* begin RECORDS PROVIDED *

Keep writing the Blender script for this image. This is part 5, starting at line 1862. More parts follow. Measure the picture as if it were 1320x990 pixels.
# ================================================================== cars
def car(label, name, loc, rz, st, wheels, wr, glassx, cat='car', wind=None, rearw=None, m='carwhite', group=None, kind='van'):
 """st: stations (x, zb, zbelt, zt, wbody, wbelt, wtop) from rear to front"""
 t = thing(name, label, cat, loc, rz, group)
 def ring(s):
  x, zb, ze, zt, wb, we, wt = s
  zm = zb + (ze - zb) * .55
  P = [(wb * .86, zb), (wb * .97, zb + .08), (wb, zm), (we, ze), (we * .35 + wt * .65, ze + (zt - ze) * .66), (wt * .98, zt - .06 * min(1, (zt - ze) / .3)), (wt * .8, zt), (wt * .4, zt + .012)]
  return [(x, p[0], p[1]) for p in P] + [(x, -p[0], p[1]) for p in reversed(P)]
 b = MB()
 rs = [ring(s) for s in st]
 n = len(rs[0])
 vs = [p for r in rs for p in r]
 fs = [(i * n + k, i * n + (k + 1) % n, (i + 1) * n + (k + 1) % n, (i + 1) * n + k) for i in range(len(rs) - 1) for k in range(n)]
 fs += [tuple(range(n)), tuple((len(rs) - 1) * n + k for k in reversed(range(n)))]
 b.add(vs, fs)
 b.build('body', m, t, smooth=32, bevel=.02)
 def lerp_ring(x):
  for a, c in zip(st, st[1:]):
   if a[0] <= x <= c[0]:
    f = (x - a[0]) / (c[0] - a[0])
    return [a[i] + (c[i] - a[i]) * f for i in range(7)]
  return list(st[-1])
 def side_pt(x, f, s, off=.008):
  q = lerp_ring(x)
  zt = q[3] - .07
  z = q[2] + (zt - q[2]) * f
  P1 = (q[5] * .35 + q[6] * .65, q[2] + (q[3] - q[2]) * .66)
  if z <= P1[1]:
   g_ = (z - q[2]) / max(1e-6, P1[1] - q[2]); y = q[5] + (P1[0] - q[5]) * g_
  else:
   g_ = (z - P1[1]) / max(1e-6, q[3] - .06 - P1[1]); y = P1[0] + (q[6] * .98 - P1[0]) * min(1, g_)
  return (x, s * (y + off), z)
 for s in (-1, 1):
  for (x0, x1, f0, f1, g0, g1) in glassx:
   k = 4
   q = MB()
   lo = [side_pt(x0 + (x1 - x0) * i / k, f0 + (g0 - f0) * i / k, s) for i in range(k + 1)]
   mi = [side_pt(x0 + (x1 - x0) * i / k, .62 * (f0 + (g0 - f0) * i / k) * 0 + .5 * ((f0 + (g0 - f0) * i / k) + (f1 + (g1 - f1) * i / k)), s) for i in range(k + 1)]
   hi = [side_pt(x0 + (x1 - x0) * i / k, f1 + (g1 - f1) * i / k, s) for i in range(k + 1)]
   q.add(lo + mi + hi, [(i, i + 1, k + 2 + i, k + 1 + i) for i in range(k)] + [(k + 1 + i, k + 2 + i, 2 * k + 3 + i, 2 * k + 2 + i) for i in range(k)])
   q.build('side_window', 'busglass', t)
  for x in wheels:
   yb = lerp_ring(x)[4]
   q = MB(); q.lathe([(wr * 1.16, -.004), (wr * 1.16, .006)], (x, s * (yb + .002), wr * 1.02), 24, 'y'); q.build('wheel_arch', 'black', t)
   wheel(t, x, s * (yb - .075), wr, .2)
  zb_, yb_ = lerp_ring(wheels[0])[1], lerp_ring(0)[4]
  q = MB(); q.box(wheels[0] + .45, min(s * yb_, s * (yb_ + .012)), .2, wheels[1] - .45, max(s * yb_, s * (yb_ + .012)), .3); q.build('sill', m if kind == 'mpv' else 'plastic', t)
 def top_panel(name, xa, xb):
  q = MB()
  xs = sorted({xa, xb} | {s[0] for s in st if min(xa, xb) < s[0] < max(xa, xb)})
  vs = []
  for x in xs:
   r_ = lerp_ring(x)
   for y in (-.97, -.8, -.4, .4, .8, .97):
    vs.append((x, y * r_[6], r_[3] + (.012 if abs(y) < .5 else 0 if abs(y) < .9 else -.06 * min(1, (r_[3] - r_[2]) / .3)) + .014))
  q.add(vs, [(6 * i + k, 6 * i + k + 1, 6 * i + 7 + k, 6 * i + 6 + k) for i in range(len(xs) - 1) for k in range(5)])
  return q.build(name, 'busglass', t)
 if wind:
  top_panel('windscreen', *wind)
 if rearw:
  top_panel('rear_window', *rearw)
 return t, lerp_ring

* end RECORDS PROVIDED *
* begin RECORDS PROVIDED *

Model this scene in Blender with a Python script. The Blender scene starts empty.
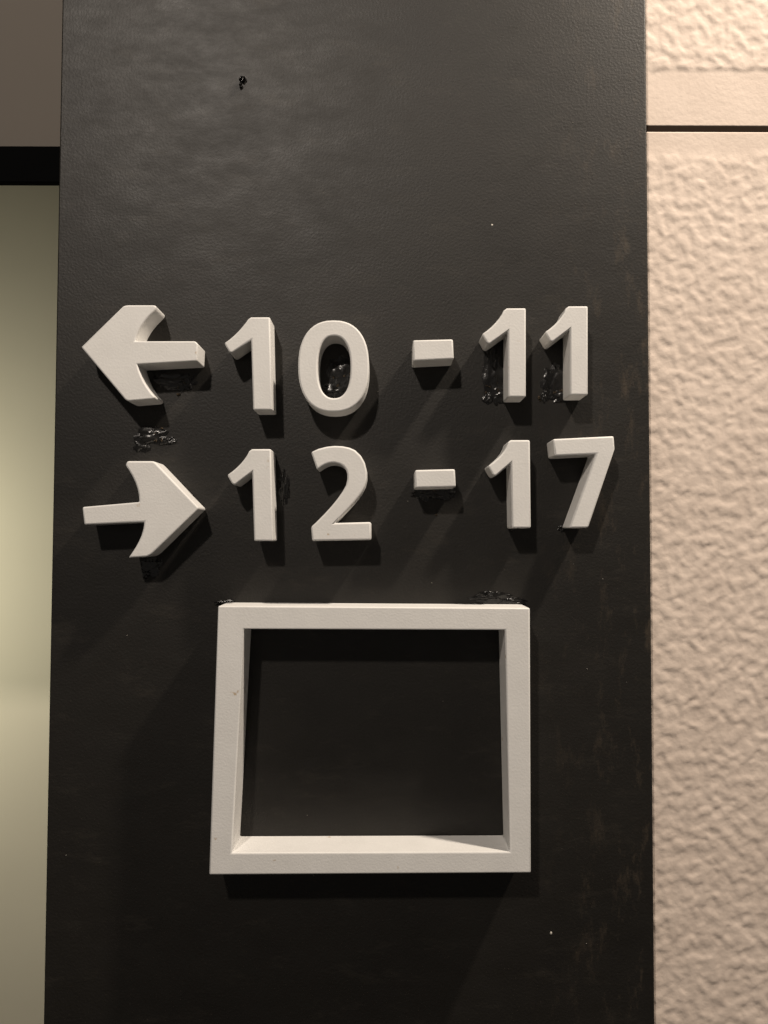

* end RECORDS PROVIDED *
* begin RECORDS PROVIDED *

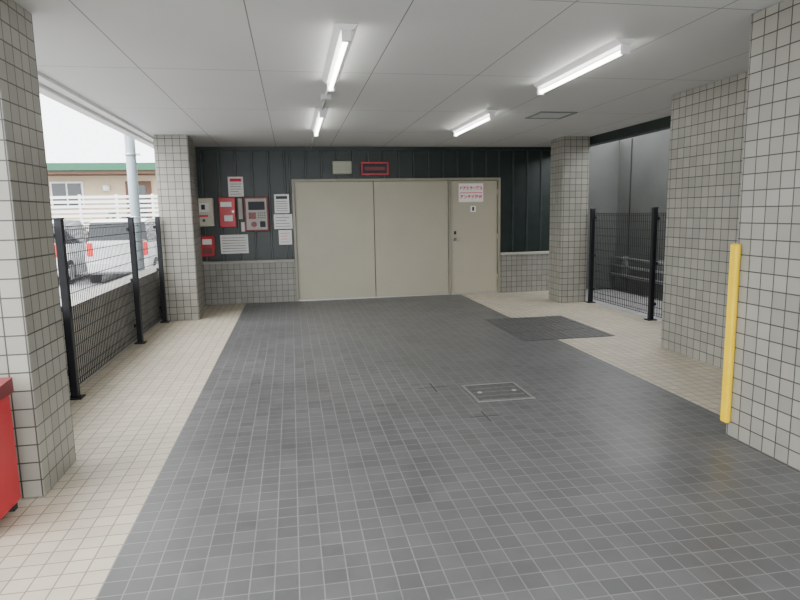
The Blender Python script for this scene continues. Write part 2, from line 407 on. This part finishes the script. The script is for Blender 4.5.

* end RECORDS PROVIDED *

◆ TASK DIRECTIONS ◆
Report how many lines contain "script". Give nothing but the number.

◆ THE RESPONSE ◆
3